> _Provided material_
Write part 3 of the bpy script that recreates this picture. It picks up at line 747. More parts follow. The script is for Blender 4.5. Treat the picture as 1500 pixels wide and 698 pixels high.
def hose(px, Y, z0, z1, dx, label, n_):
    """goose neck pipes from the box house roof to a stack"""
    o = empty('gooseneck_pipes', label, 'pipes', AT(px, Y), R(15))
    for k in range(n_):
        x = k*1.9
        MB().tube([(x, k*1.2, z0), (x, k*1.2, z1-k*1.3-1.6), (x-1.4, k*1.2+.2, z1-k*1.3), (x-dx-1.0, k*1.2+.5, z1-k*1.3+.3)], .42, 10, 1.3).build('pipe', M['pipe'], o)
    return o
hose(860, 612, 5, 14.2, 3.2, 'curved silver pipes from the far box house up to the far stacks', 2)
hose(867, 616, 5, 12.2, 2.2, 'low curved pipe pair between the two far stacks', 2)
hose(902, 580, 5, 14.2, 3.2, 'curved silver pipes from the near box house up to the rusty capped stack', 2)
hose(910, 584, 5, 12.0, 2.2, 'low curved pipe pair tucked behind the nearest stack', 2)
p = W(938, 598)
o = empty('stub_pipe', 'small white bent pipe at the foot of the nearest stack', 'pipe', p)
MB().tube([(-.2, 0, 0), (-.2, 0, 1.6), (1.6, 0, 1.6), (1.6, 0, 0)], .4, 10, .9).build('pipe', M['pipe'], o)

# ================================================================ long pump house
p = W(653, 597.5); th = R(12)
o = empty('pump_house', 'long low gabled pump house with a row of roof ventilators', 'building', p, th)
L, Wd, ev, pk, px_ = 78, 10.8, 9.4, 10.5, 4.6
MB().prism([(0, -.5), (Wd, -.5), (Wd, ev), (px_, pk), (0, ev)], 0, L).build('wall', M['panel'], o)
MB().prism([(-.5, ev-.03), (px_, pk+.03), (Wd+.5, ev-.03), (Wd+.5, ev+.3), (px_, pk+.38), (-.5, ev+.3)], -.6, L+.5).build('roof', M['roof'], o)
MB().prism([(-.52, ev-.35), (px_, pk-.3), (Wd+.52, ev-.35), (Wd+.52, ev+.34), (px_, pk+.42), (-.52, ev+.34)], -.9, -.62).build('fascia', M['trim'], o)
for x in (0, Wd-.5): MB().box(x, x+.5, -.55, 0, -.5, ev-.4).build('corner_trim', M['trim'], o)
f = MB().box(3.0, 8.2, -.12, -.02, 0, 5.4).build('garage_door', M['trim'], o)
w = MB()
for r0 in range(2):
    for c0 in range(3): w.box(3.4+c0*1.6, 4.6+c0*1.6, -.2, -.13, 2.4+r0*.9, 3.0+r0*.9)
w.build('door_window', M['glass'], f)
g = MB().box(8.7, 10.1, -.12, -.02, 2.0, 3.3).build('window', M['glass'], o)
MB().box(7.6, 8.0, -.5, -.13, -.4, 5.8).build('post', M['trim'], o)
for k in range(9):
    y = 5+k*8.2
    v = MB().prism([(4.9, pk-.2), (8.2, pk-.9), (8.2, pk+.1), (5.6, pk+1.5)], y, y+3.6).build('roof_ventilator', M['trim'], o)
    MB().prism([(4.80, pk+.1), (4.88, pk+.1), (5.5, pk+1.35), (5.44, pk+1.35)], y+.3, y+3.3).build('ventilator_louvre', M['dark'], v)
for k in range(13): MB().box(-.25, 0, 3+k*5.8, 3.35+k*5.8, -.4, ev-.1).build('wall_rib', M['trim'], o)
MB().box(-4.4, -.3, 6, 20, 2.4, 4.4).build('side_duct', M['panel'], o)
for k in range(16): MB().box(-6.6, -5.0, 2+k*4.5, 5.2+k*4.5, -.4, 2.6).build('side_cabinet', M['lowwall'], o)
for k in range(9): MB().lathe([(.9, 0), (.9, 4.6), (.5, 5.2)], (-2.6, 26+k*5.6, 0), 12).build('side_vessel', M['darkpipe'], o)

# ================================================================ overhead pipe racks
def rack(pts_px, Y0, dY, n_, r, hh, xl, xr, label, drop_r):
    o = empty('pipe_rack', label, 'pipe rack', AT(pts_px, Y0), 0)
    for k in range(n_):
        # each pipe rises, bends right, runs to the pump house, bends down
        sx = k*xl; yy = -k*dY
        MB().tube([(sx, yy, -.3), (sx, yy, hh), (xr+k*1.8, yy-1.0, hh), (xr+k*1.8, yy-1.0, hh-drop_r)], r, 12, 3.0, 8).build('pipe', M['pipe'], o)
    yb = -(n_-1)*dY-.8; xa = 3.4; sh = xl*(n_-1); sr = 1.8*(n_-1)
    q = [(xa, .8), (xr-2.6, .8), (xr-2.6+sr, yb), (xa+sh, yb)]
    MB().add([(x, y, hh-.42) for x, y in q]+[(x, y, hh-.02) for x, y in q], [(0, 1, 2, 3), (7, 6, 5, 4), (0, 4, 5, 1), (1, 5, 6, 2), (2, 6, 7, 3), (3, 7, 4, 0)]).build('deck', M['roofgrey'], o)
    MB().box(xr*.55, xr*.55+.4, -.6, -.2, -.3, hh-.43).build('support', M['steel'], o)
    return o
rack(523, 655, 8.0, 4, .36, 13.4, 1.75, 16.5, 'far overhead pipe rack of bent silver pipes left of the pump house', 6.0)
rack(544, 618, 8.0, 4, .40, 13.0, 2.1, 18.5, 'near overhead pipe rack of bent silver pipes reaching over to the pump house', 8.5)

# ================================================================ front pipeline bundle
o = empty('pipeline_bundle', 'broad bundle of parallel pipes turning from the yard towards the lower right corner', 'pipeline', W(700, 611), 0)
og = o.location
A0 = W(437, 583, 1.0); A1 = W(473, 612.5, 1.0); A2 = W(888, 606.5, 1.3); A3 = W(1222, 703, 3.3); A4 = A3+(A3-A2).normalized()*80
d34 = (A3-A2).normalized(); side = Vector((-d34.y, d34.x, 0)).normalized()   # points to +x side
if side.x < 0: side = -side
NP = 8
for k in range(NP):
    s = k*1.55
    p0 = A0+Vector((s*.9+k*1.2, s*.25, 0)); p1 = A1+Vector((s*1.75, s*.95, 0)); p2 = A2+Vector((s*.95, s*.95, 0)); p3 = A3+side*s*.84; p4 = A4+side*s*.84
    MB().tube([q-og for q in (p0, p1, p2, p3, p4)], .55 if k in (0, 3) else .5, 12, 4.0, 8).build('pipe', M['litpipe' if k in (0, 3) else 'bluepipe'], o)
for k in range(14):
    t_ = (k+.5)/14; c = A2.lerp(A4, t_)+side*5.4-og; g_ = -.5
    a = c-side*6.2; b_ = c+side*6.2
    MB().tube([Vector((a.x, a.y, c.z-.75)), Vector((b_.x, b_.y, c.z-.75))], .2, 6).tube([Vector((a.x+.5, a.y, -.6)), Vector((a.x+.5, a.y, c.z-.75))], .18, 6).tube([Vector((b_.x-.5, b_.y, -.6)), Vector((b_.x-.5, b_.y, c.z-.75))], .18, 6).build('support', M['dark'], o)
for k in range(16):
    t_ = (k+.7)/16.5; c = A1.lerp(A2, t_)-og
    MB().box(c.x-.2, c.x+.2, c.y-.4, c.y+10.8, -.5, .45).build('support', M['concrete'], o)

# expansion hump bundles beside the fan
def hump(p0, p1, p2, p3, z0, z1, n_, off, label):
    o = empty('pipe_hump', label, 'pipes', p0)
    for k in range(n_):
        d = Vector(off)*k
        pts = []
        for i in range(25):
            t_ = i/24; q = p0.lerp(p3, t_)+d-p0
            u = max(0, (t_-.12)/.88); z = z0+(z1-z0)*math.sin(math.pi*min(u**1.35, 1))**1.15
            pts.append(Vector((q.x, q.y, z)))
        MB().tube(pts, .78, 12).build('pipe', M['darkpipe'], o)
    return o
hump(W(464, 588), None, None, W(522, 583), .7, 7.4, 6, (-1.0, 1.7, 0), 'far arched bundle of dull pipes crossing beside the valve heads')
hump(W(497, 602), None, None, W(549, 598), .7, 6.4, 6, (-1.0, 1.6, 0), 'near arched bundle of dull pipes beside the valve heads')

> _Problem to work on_
Reproduce, please, the lines of the material from its first line down to the line containing "10, .9).build('pipe', M['pipe'], o)", keeping both ends and nothing beyond them.

> _Exercise output_
Write part 3 of the bpy script that recreates this picture. It picks up at line 747. More parts follow. The script is for Blender 4.5. Treat the picture as 1500 pixels wide and 698 pixels high.
def hose(px, Y, z0, z1, dx, label, n_):
    """goose neck pipes from the box house roof to a stack"""
    o = empty('gooseneck_pipes', label, 'pipes', AT(px, Y), R(15))
    for k in range(n_):
        x = k*1.9
        MB().tube([(x, k*1.2, z0), (x, k*1.2, z1-k*1.3-1.6), (x-1.4, k*1.2+.2, z1-k*1.3), (x-dx-1.0, k*1.2+.5, z1-k*1.3+.3)], .42, 10, 1.3).build('pipe', M['pipe'], o)
    return o
hose(860, 612, 5, 14.2, 3.2, 'curved silver pipes from the far box house up to the far stacks', 2)
hose(867, 616, 5, 12.2, 2.2, 'low curved pipe pair between the two far stacks', 2)
hose(902, 580, 5, 14.2, 3.2, 'curved silver pipes from the near box house up to the rusty capped stack', 2)
hose(910, 584, 5, 12.0, 2.2, 'low curved pipe pair tucked behind the nearest stack', 2)
p = W(938, 598)
o = empty('stub_pipe', 'small white bent pipe at the foot of the nearest stack', 'pipe', p)
MB().tube([(-.2, 0, 0), (-.2, 0, 1.6), (1.6, 0, 1.6), (1.6, 0, 0)], .4, 10, .9).build('pipe', M['pipe'], o)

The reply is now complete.